The new normal for magazines: Clean cuts and messy workloads

In the past week, we’ve seen several publishers use these clean-sounding euphemisms to describe their editorial plans going forward.

But editors know that the messy translation of these words means two things:

(a) They are going to make painful staff cuts, and

(b) Those who survive the winnowing will be taking on more work.

Hearst Magazines began the week by announcing they would combine the editorial departments for its design group, which includes shelter titles HOUSE BEAUTIFUL*, VERANDA* and ELLE DÉCOR*.  House Beautiful Editor-in-Chief Newell Turner was plucked from his post to fill the newly created position of Design Group Editor-in-Chief.

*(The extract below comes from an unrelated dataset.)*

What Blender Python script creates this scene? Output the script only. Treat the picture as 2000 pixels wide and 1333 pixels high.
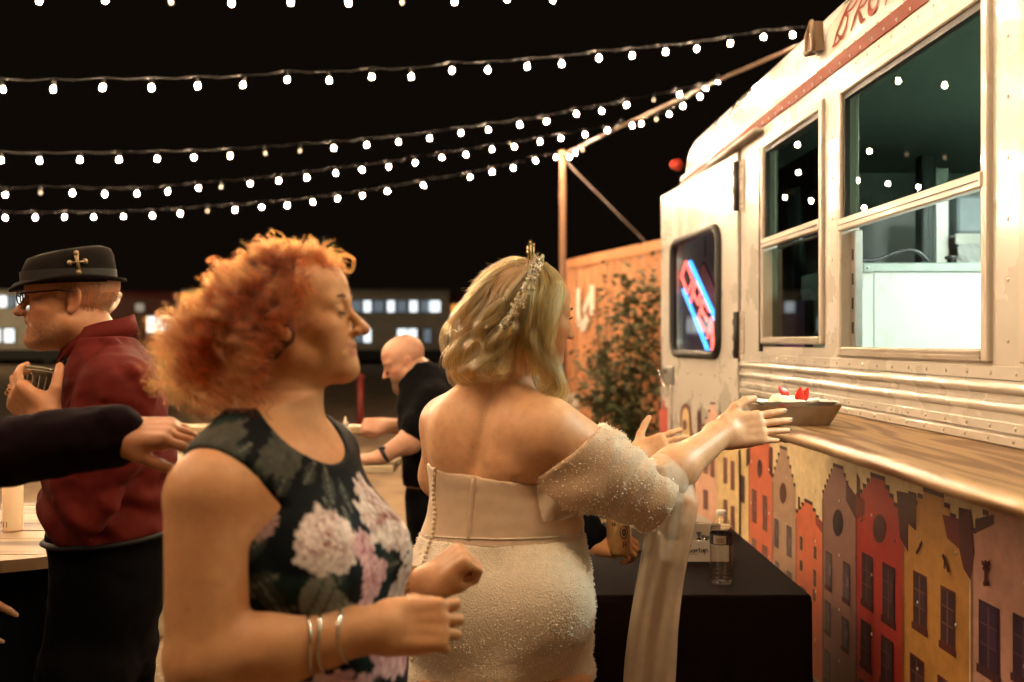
import bpy, math, random
import numpy as np
from mathutils import Vector, Matrix
for _o in list(bpy.data.objects): bpy.data.objects.remove(_o)
random.seed(7); RNG = np.random.default_rng(11)
SC = bpy.context.scene; COL = SC.collection
# ---------------------------------------------------------------- camera, sky, exposure
F = 1944.4; CX = 1000.0; CY = 666.5; EYE = 1.5
cam_d = bpy.data.cameras.new('camera'); cam = bpy.data.objects.new('camera', cam_d); COL.objects.link(cam)
cam.location = (0, 0, EYE); cam.rotation_euler = (math.radians(90), 0, 0)
cam_d.lens = 35; cam_d.sensor_width = 36; cam_d.clip_start = 0.05; cam_d.clip_end = 500
cam_d.dof.use_dof = True; cam_d.dof.focus_distance = 2.5; cam_d.dof.aperture_fstop = 2.4
SC.camera = cam
W = bpy.data.worlds.new('World'); SC.world = W; W.use_nodes = True
_bg = W.node_tree.nodes['Background']; _bg.inputs[0].default_value = (0.55, 0.36, 0.22, 1); _bg.inputs[1].default_value = 0.007
SC.view_settings.view_transform = 'Standard'; SC.view_settings.look = 'None'
SC.view_settings.exposure = 0.12; SC.view_settings.gamma = 1.0
SC.cycles.use_denoising = True; SC.cycles.use_light_tree = True
SC.cycles.max_bounces = 8; SC.cycles.transparent_max_bounces = 12; SC.cycles.sample_clamp_indirect = 6
BULB_E = 2450.0          # radiance of the string bulbs
BULB_C = (1.0, 0.70, 0.43)

def P(px, py, d):       # a point seen at (px, py) of the 2000 px photograph, d metres ahead
    return np.array([(px - CX) / F * d, d, EYE - (py - CY) / F * d])

# ---------------------------------------------------------------- tags
def tag(o, label=None, cat=None, group=None, kind=None):
    if label: o['label'] = label
    if cat: o['category'] = cat
    if group: o['group'] = group
    if kind: o['kind'] = kind
    return o
def empty(name, loc=(0, 0, 0), label=None, cat=None, group=None):
    o = bpy.data.objects.new(name, None); o.empty_display_size = .1; o.location = [float(v) for v in loc]
    COL.objects.link(o); return tag(o, label, cat, group)

# ---------------------------------------------------------------- materials
def srgb(r, g, b):
    f = lambda c: (c / 255 / 12.92) if c / 255 <= .04045 else ((c / 255 + .055) / 1.055) ** 2.4
    return (f(r), f(g), f(b))
MATS = {}
def mat(name, base=(.5, .5, .5), rough=.5, metal=0, emit=None, es=0, var=0, vscale=30, bump=0, bscale=200, coat=0, sss=0,
        attr=None, sheen=0, trans=0, alpha=1, ior=1.45, spec=.5, wear=None, wscale=6, stretch=None):
    if name in MATS: return MATS[name]
    m = bpy.data.materials.new(name); m.use_nodes = True; nt = m.node_tree; N = nt.nodes; L = nt.links
    b = N['Principled BSDF']; S = b.inputs
    S['Base Color'].default_value = (*base, 1); S['Roughness'].default_value = rough; S['Metallic'].default_value = metal
    S['IOR'].default_value = ior; S['Specular IOR Level'].default_value = spec
    if emit: S['Emission Color'].default_value = (*emit, 1); S['Emission Strength'].default_value = es
    if coat: S['Coat Weight'].default_value = coat; S['Coat Roughness'].default_value = .08
    if sss:
        S['Subsurface Weight'].default_value = sss; S['Subsurface Radius'].default_value = (1, .35, .18); S['Subsurface Scale'].default_value = .008
    if sheen: S['Sheen Weight'].default_value = sheen; S['Sheen Roughness'].default_value = .4
    if trans: S['Transmission Weight'].default_value = trans
    if alpha < 1: S['Alpha'].default_value = alpha
    tc = N.new('ShaderNodeTexCoord'); vec = tc.outputs['Object']
    if stretch:
        mp = N.new('ShaderNodeMapping'); mp.inputs['Scale'].default_value = stretch; L.new(vec, mp.inputs['Vector']); vec = mp.outputs[0]
    col = None
    if attr:
        a = N.new('ShaderNodeAttribute'); a.attribute_name = attr; col = a.outputs['Color']
    if var:
        nz = N.new('ShaderNodeTexNoise'); nz.inputs['Scale'].default_value = vscale; nz.inputs['Detail'].default_value = 5; nz.inputs['Roughness'].default_value = .6
        L.new(vec, nz.inputs['Vector'])
        mr = N.new('ShaderNodeMapRange'); mr.inputs[1].default_value = .3; mr.inputs[2].default_value = .7
        mr.inputs[3].default_value = 1 - var; mr.inputs[4].default_value = 1 + var; L.new(nz.outputs['Fac'], mr.inputs[0])
        mx = N.new('ShaderNodeMix'); mx.data_type = 'RGBA'; mx.blend_type = 'MULTIPLY'; mx.inputs[0].default_value = 1
        if col is not None: L.new(col, mx.inputs[6])
        else: mx.inputs[6].default_value = (*base, 1)
        L.new(mr.outputs[0], mx.inputs[7]); col = mx.outputs[2]
        rr = N.new('ShaderNodeMapRange'); rr.inputs[3].default_value = max(.02, rough - .1); rr.inputs[4].default_value = min(1, rough + .1)
        L.new(nz.outputs['Fac'], rr.inputs[0]); L.new(rr.outputs[0], S['Roughness'])
    if wear:
        nz = N.new('ShaderNodeTexNoise'); nz.inputs['Scale'].default_value = wscale; nz.inputs['Detail'].default_value = 8; nz.inputs['Roughness'].default_value = .7
        L.new(vec, nz.inputs['Vector'])
        cr = N.new('ShaderNodeValToRGB'); cr.color_ramp.elements[0].position = .56; cr.color_ramp.elements[1].position = .72
        L.new(nz.outputs['Fac'], cr.inputs[0])
        mx = N.new('ShaderNodeMix'); mx.data_type = 'RGBA'; L.new(cr.outputs[0], mx.inputs[0])
        if col is not None: L.new(col, mx.inputs[6])
        else: mx.inputs[6].default_value = (*base, 1)
        mx.inputs[7].default_value = (*wear, 1); col = mx.outputs[2]
    if col is not None: L.new(col, S['Base Color'])
    if bump:
        nz = N.new('ShaderNodeTexNoise'); nz.inputs['Scale'].default_value = bscale; nz.inputs['Detail'].default_value = 4
        L.new(vec, nz.inputs['Vector'])
        bp = N.new('ShaderNodeBump'); bp.inputs['Strength'].default_value = bump; bp.inputs['Distance'].default_value = .01
        L.new(nz.outputs['Fac'], bp.inputs['Height']); L.new(bp.outputs[0], S['Normal'])
    MATS[name] = m; return m

def glass_mat(name, tint, refl_rough=.0, ior=1.5):
    m = bpy.data.materials.new(name); m.use_nodes = True; nt = m.node_tree; N = nt.nodes; L = nt.links; N.clear()
    out = N.new('ShaderNodeOutputMaterial'); tr = N.new('ShaderNodeBsdfTransparent'); tr.inputs[0].default_value = (*tint, 1)
    gl = N.new('ShaderNodeBsdfGlossy'); gl.inputs['Roughness'].default_value = refl_rough
    lw = N.new('ShaderNodeLayerWeight'); lw.inputs[0].default_value = .5; f0 = ((ior - 1) / (ior + 1)) ** 2      # Schlick, the same from both sides
    pw = N.new('ShaderNodeMath'); pw.operation = 'POWER'; pw.inputs[1].default_value = 5; L.new(lw.outputs['Facing'], pw.inputs[0])
    fr = N.new('ShaderNodeMath'); fr.operation = 'MULTIPLY_ADD'; fr.inputs[1].default_value = (1 - f0) * .8; fr.inputs[2].default_value = f0; L.new(pw.outputs[0], fr.inputs[0])
    mx = N.new('ShaderNodeMixShader')
    L.new(fr.outputs[0], mx.inputs[0]); L.new(tr.outputs[0], mx.inputs[1]); L.new(gl.outputs[0], mx.inputs[2]); L.new(mx.outputs[0], out.inputs[0])
    MATS[name] = m; return m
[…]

Hearst president David Carey said that “integration” would begin immediately, with the new group structure in place by mid-October.  True to his word, by the end of the week the job cuts had begun, with Elle Décor executive editor Vicky Lowry one of the first casualties as her position was eliminated.  It’s estimated a dozen jobs in the group will disappear by year’s end.

CONSUMER REPORTS* also started the week by putting out the news that they would be undergoing “restructuring.”  That same day, editorial director Kevin McKean was let go after seven years, and his position cut.

Publisher Conde Nast (VOGUE*, WIRED*, BON APPETIT*) this week asked all of its magazine titles to cut an additional 5% from their budgets for 2013.  Reportedly, many of the company’s units already were leaving vacant editorial positions unfilled to save money.

None of this is new, and it’s part of an ongoing trend as print magazines try to adapt in a changing media environment.

But if the trend is clear, so are the consequences.

Last month’s editorial salary survey from FOLIO:* magazine also contained feedback from editors on workload and job satisfaction.  Across the board, editors reported being overworked, short on resources and lacking support.

Judging by the survey respondents, at a time when editors have more diverse responsibilities than ever before—digital oversight, business planning, event programming—they must do it with diminished budgets and stagnant salaries.

And now, dwindling staffs.

Is it any wonder print magazines are in trouble?